Goodbye Millenium Goals?

This new report by Jakob Vestergaard and Martin Højland of the Danish Institute for International Studies examines claims about the magnitude of illicit financial flows from developing countries and concludes that tackling these flows is a crucial part of the poverty alleviation agenda.

In their starkly worded opening section the authors note:

If the UN Millenium Development Goals are to be reached by 2015, development aid needs to be tripled - which is most unlikely. Instead, countries should unite in a concerted mulitlateral effort to combat illiict financial flows: for every dollar poor countries receive in development assistance, more than eight dollars are illegally transferred back to rich countries, most of it in order to avoid local taxation. Effectively combating these illicit financial flows would generate more financial resources for development than foreign aid is likely to ever do - and help build a sustainable tax base in developing countries for the benefit of future development efforts.

This single paragraph lays bare the core of the development problem which TJN has been highlighting since our launch in 2003. Until such time as effective measures are taken to combat the abusive practices that both encourage and facilitate illicit financial flows, efforts to generate sustainable societies and economies in poorer countries are doomed to failure.

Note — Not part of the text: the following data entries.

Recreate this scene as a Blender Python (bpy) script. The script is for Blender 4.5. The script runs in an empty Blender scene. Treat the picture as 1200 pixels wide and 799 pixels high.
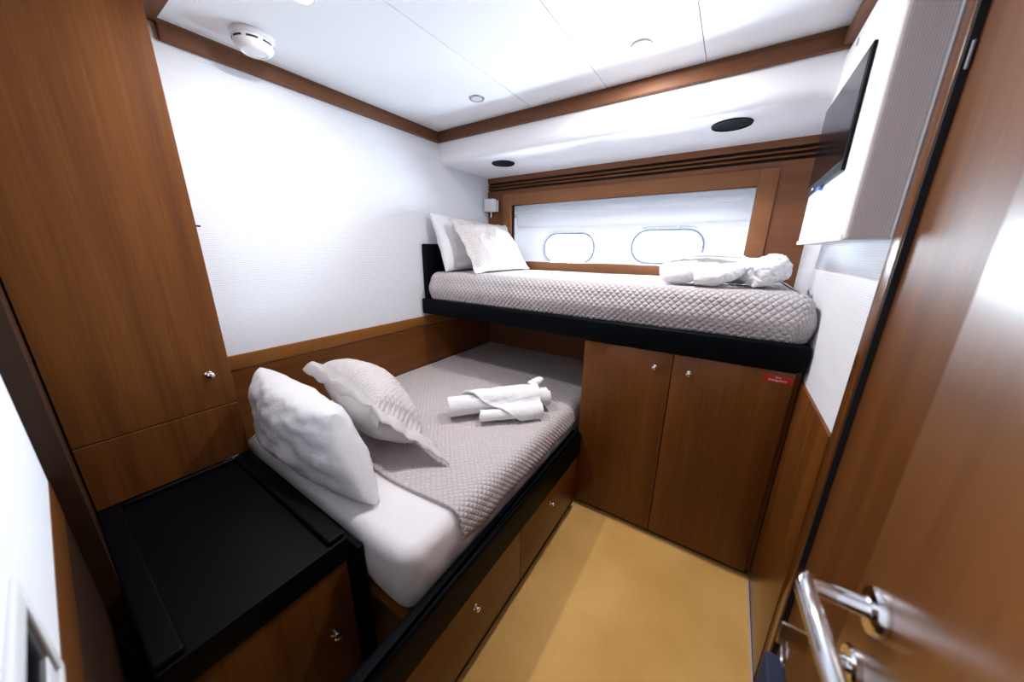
import bpy, bmesh, math, random
from mathutils import Vector, Matrix, noise
PI = math.pi
random.seed(7)
SC = bpy.context.scene
COL = SC.collection

# ------------------------------------------------------------------ camera, sky, exposure
def aim(yaw, pitch, roll):
    a, p, r = math.radians(yaw), math.radians(pitch), math.radians(roll)
    fwd = Vector((-math.sin(a) * math.cos(p), math.cos(a) * math.cos(p), -math.sin(p)))
    right = Vector((math.cos(a), math.sin(a), 0))
    up = right.cross(fwd)
    r2 = right * math.cos(r) - up * math.sin(r)
    u2 = right * math.sin(r) + up * math.cos(r)
    m = Matrix((r2, u2, -fwd)).transposed()
    return m.to_4x4()

cam_data = bpy.data.cameras.new('camera')
cam = bpy.data.objects.new('camera', cam_data)
COL.objects.link(cam)
cam_data.sensor_width = 36.0
cam_data.lens = 36.0 * 379.2 / 1200.0
cam_data.clip_start = 0.01
cam.matrix_world = Matrix.Translation((0, 0, 1.32)) @ aim(33.285, 15.701, -0.572)
cam_data.dof.use_dof = True
cam_data.dof.focus_distance = 1.7
cam_data.dof.aperture_fstop = 2.2
SC.camera = cam

SC.view_settings.view_transform = 'Standard'
SC.view_settings.look = 'None'
SC.view_settings.gamma = 1.0
SC.view_settings.use_curve_mapping = False
SC.view_settings.exposure = 0.0

world = bpy.data.worlds.new('sky')
SC.world = world
world.use_nodes = True
bg = world.node_tree.nodes['Background']
bg.inputs['Color'].default_value = (0.74, 0.87, 1.0, 1)
bg.inputs['Strength'].default_value = 130.0

LAMP_W = 8.0
LAMP_COL = (1.0, 0.965, 0.96)
# portals: help the renderer find the daylight in the two portholes
for px, pz, pw, ph in ((-0.977, 1.335, 0.38, 0.21), (-0.345, 1.347, 0.40, 0.20)):
    pl = bpy.data.lights.new('porthole_portal', 'AREA'); pl.shape = 'RECTANGLE'; pl.size = pw; pl.size_y = ph
    pl.cycles.is_portal = True
    po = bpy.data.objects.new('porthole_portal', pl); COL.objects.link(po)
    po.matrix_world = Matrix.Translation((px, 2.245, pz)) @ Matrix.Rotation(-PI / 2, 4, 'X')

# ------------------------------------------------------------------ materials
MATS = {}
def new_mat(name):
    m = bpy.data.materials.new(name)
    m.use_nodes = True
    nt = m.node_tree
    b = nt.nodes['Principled BSDF']
    MATS[name] = m
    return m, nt, b

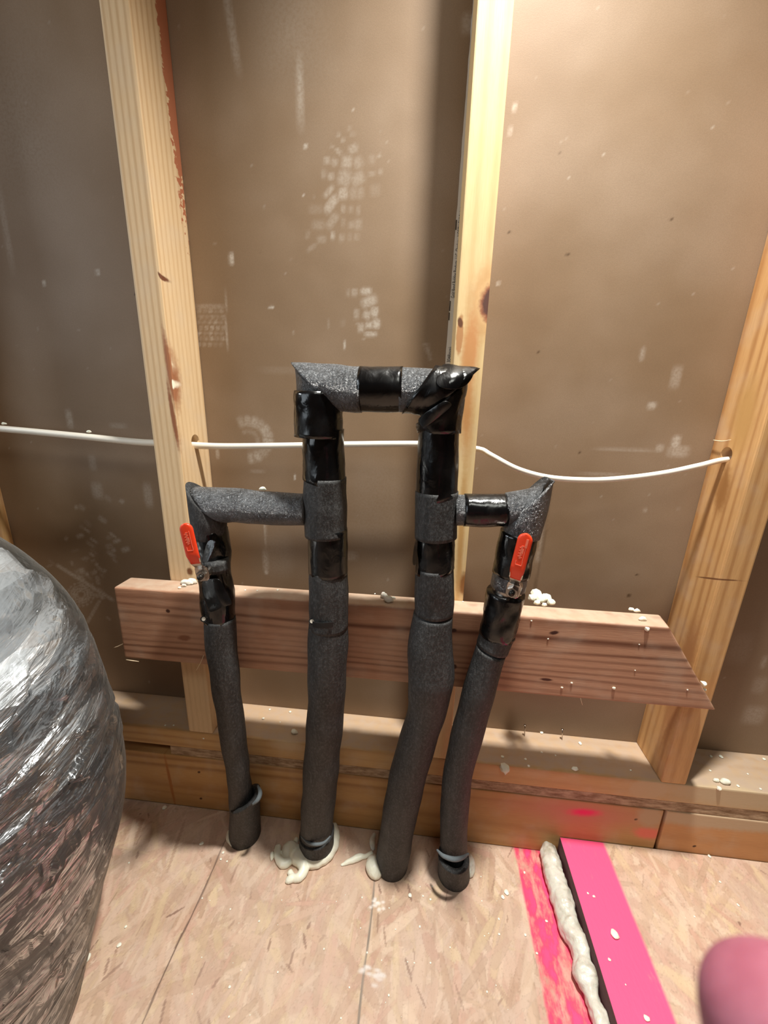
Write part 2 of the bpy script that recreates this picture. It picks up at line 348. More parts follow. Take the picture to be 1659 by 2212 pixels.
# ------------------------------------------------------------------ floors: OSB strands rasterised into a colour attribute
def osb(U, W, seed, dens=1.0):
    r = np.random.default_rng(seed); h, wd = U.shape
    col = np.zeros((h, wd, 3)) + np.array([206, 180, 158]); st = U[0, 1] - U[0, 0]
    pal = np.array([[214,184,160],[196,164,138],[205,172,150],[188,158,134],[222,196,172],[201,160,140],[184,150,126],[212,186,150],[206,178,158]], float)
    area = (U.max() - U.min()) * (W.max() - W.min())
    for _ in range(int(area * 9000 * dens)):
        cx, cy = r.uniform(U.min(), U.max()), r.uniform(W.min(), W.max()); ln, wi = r.uniform(.025, .10), r.uniform(.003, .016)
        an = r.normal(math.pi / 2, .75); c_, s_ = math.cos(an), math.sin(an)
        i0, i1 = int((cx - ln / 2 - U.min()) / st), int((cx + ln / 2 - U.min()) / st) + 1; j0, j1 = int((cy - ln / 2 - W.min()) / st), int((cy + ln / 2 - W.min()) / st) + 1
        i0, j0 = max(i0, 0), max(j0, 0)
        if i1 <= i0 or j1 <= j0: continue
        u = U[j0:j1, i0:i1] - cx; v = W[j0:j1, i0:i1] - cy; a = u * c_ + v * s_; b = -u * s_ + v * c_
        taper = wi / 2 * (1 - .5 * (np.abs(a) / (ln / 2)) ** 3)
        mk = (np.abs(a) < ln / 2) & (np.abs(b) < taper)
        cc = pal[r.integers(len(pal))] + r.normal(0, 4); rim = np.clip((taper - np.abs(b)) / .0012, 0, 1)[..., None]
        cc2 = cc * (0.9 + .1 * rim); al = r.uniform(.3, .75)
        sl = col[j0:j1, i0:i1]; sl[mk] = (sl * (1 - al) + cc2 * al)[mk]
    for _ in range(int(area * 420)):        # dark slivers
        cx, cy = r.uniform(U.min(), U.max()), r.uniform(W.min(), W.max()); ln, wi = r.uniform(.003, .03), r.uniform(.0012, .004)
        an = r.normal(math.pi / 2, .6); c_, s_ = math.cos(an), math.sin(an)
        i0, i1 = int((cx - ln - U.min()) / st), int((cx + ln - U.min()) / st) + 1; j0, j1 = int((cy - ln - W.min()) / st), int((cy + ln - W.min()) / st) + 1
        i0, j0 = max(i0, 0), max(j0, 0)
        if i1 <= i0 or j1 <= j0: continue
        u = U[j0:j1, i0:i1] - cx; v = W[j0:j1, i0:i1] - cy; a = u * c_ + v * s_; b = -u * s_ + v * c_
        mk = (a / (ln / 2)) ** 2 + (b / (wi / 2)) ** 2 < 1; sl = col[j0:j1, i0:i1]
        al = r.uniform(.25, .8); sl[mk] = (sl * (1 - al) + np.array([128, 96, 80]) * al)[mk]
    return col
def setcol(o, col):
    c = col.reshape(-1, 3) / 255; c = np.where(c <= .04045, c / 12.92, ((c + .055) / 1.055) ** 2.4)
    a = o.data.attributes.new('osb', 'FLOAT_COLOR', 'POINT'); a.data.foreach_set('color', np.concatenate([c, np.ones((len(c), 1))], 1).astype(np.float32).ravel())
def osbmat(name, bands, xs_gray=None):
    m = M(name, .6, spec=.35); a = m.node('ShaderNodeAttribute', attribute_name='osb'); c = a.outputs['Color']
    c = m.mix(m.smooth(m.noise(m.pos, 9, 3), .4, .72, 0, .45), c, (204, 178, 162))
    c = m.mix(m.smooth(m.noise(m.pos, 240, 3), .55, .8, 0, .4), c, (156, 124, 104))
    sep = m.node('ShaderNodeSeparateXYZ'); m.link(m.pos, sep.inputs[0]); X = sep.outputs['X']
    for x0, x1, e0, e1, colr, wear in bands:
        nz = m.math('MULTIPLY', m.math('SUBTRACT', m.noise(m.scaled(1, .5, 1), 25, 4), .5), .03)
        k = m.math('MULTIPLY', m.smooth(m.math('ADD', X, m.math('MULTIPLY', nz, e0 * 30)), x0 - e0, x0 + e0), m.smooth(m.math('ADD', X, m.math('MULTIPLY', nz, e1 * 30)), x1 - e1, x1 + e1, 1, 0))
        wr_ = m.smooth(m.noise(m.scaled(1, .45, 1), 45, 5, .65), wear[0], wear[1], wear[2], 1)
        c = m.mix(m.math('MULTIPLY', k, wr_), c, colr)
    m.col(c); m.bump(m.noise(m.scaled(1.6, .5, 1), 150, 4), .3, .0012)
    return m.m
PINK = (255, 78, 132)
FLOORM = osbmat('osb_floor', [(.594, .70, .0025, .02, (240, 66, 104), (.34, .56, .25)), (.60, .72, .02, .02, PINK, (.5, .6, .0))])
fl, FU, FW = grid_plane('floor', -0.45, 0.700, -0.62, 0.0, 0.0016, 0.0, FLOORM); struct(fl)
col = osb(FU, FW, 3)
def seam(col, U, W, x, wob=.0012, wd=.0009, c=(96, 74, 62)):
    d = np.abs(U - x - wob * np.sin(W * 37)); k = np.clip(1.6 - d / wd, 0, 1)[..., None]; col[:] = col * (1 - k) + np.array(c) * k
seam(col, FU, FW, .078); seam(col, FU, FW, .351, wd=.0011, c=(128, 116, 104))
def blot(px, py, r1, r2, c, al=.8, n=14):
    P = onZ(px, py, 0)
    for _ in range(n):
        x, y = P.x + random.gauss(0, r1), P.y + random.gauss(0, r2); k = (np.clip(1.4 - np.hypot((FU - x) / (r1 * .5), (FW - y) / (r2 * .5)), 0, 1) * al)[..., None]
        col[:] = col * (1 - k) + np.array(c) * k
blot(812, 1952, .006, .004, (236, 228, 222)); blot(808, 2104, .010, .004, (228, 222, 218)); blot(500, 1790, .02, .01, (206, 150, 140), .2, 8)
setcol(fl, col)
slab('floor', -2.5, 2.8, -2.6, YW, -.04, -.002, DECK); 
slab('floor', -2.5, .7, -2.6, -.62, -.002, 0, plainmat('osb_plain', (196, 166, 144), .7)); slab('floor', -2.5, -.45, -.62, 0, -.002, 0, plainmat('osb_plain_side', (196, 166, 144), .7))
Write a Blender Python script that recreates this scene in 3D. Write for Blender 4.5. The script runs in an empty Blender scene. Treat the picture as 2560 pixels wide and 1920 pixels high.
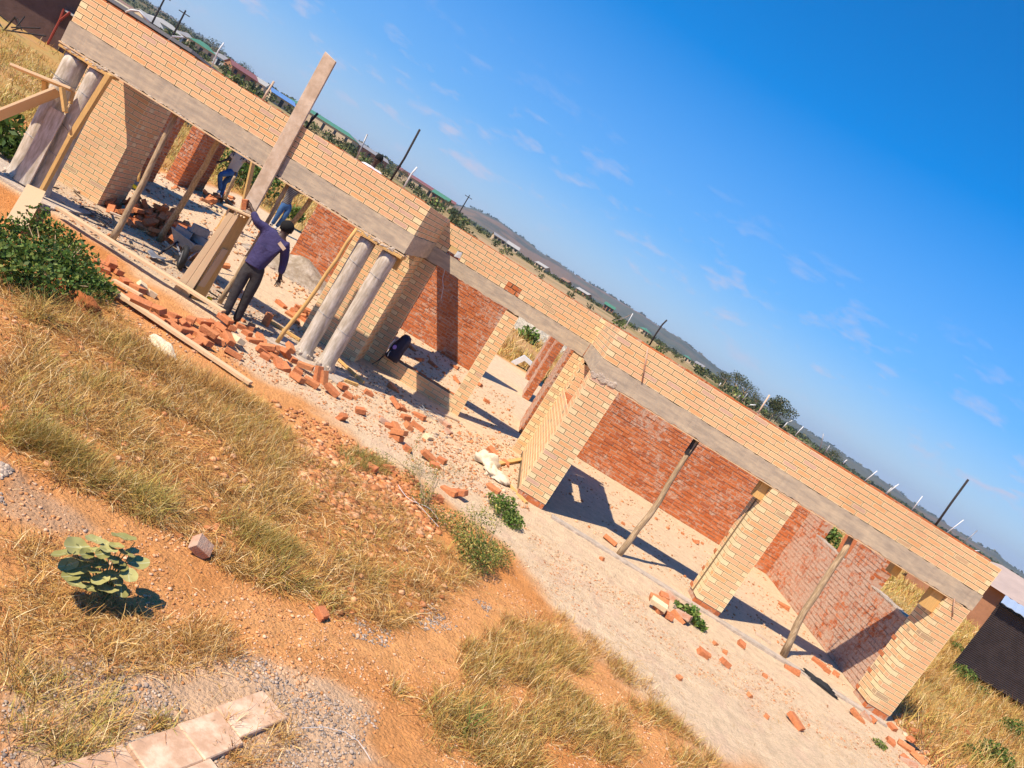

Vestergaard and Højland's policy recommendations are also very much aligned with the TJN policy agenda:

1. Developed countries should immediately and consistently assist developing countries in combating tax evasion practices by multinational companies;

2. Country-by-country reporting should hence be compulsory for all multinational corporations to increase transparency on sales, profits and taxes paid in all the jurisdictions where they operate;

3. Tax authorities in all countries should enhance their exchange of information in a joint effort to combat tax evasion;

4. Donors should fund capacity building for tax collection in developing countries so as to establish a foundation for independent financing of future development efforts.

Good to see that this agenda is taking root.